Quote the data below in full, minus the images.
-*-*-
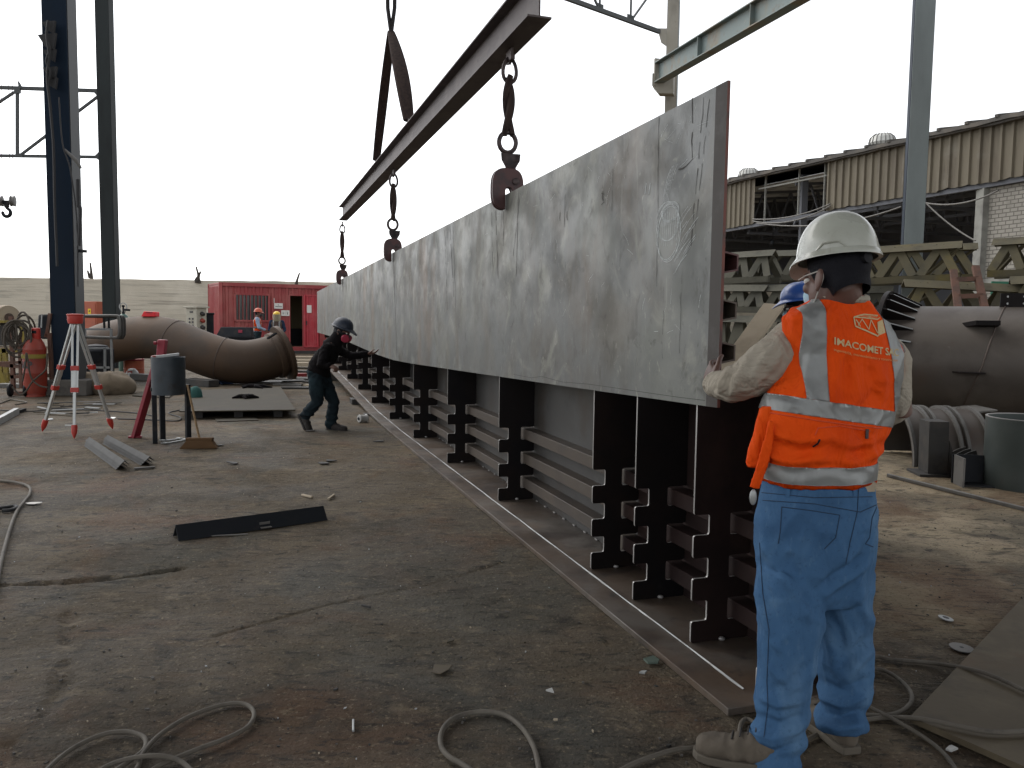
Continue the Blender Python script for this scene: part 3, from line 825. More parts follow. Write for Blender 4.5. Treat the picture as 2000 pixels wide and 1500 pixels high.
for u, v in ((1096, 425), (1110, 423), (1180, 385)):
    s, z = face_sz(u, v); stroke(5, [(s, z + .03), (s + .006, z), (s - .002, z - .02)], .007)
s, z = face_sz(1180, 388); stroke(5, [(s + .02, z + .03), (s - .02, z + .02), (s, z), (s - .02, z - .02), (s + .02, z - .03)], .004)
pts = [face_sz(u, v) for u, v in ((1005, 731), (1040, 738), (1060, 735), (1100, 746), (1150, 750), (1200, 757), (1260, 766), (1330, 776), (1380, 782))]
stroke(5, pts, .0022)
m.build('plate_body', ['plate_steel', 'plate_margin', 'bright_edge', 'cut_edge', 'chalk', 'dark_streak'], plate, smooth=0, recalc=False)
for z in (1.30, 1.47, 1.66):        # ribs welded on the hidden face, their ends show past the edge
    m = MB()
    poly = [(0, -.045), (.068, -.032), (.068, .032), (0, .045), (0, .038), (.061, .026), (.061, -.026), (0, -.038)]
    s0 = PS0 + .01
    vs = []
    for s in (s0, 16):
        vs += [GP(s, PT / 2 + .001 + x, z + y) for x, y in poly]
    k = len(poly)
    m.add(vs, [(0, 1, 6, 7), (1, 2, 5, 6), (2, 3, 4, 5), (k, k + 7, k + 6, k + 1), (k + 1, k + 6, k + 5, k + 2), (k + 2, k + 5, k + 4, k + 3)] + [(i, (i + 1) % k, k + (i + 1) % k, k + i) for i in range(k)])
    m.build('plate_rib', 'rib_steel' if z < 1.5 else 'clamp_red', plate)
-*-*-
* EXERCISE RESULT:
Continue the Blender Python script for this scene: part 3, from line 825. More parts follow. Write for Blender 4.5. Treat the picture as 2000 pixels wide and 1500 pixels high.
for u, v in ((1096, 425), (1110, 423), (1180, 385)):
    s, z = face_sz(u, v); stroke(5, [(s, z + .03), (s + .006, z), (s - .002, z - .02)], .007)
s, z = face_sz(1180, 388); stroke(5, [(s + .02, z + .03), (s - .02, z + .02), (s, z), (s - .02, z - .02), (s + .02, z - .03)], .004)
pts = [face_sz(u, v) for u, v in ((1005, 731), (1040, 738), (1060, 735), (1100, 746), (1150, 750), (1200, 757), (1260, 766), (1330, 776), (1380, 782))]
stroke(5, pts, .0022)
m.build('plate_body', ['plate_steel', 'plate_margin', 'bright_edge', 'cut_edge', 'chalk', 'dark_streak'], plate, smooth=0, recalc=False)
for z in (1.30, 1.47, 1.66):        # ribs welded on the hidden face, their ends show past the edge
    m = MB()
    poly = [(0, -.045), (.068, -.032), (.068, .032), (0, .045), (0, .038), (.061, .026), (.061, -.026), (0, -.038)]
    s0 = PS0 + .01
    vs = []
    for s in (s0, 16):
        vs += [GP(s, PT / 2 + .001 + x, z + y) for x, y in poly]
    k = len(poly)
    m.add(vs, [(0, 1, 6, 7), (1, 2, 5, 6), (2, 3, 4, 5), (k, k + 7, k + 6, k + 1), (k + 1, k + 6, k + 5, k + 2), (k + 2, k + 5, k + 4, k + 3)] + [(i, (i + 1) % k, k + (i + 1) % k, k + i) for i in range(k)])
    m.build('plate_rib', 'rib_steel' if z < 1.5 else 'clamp_red', plate)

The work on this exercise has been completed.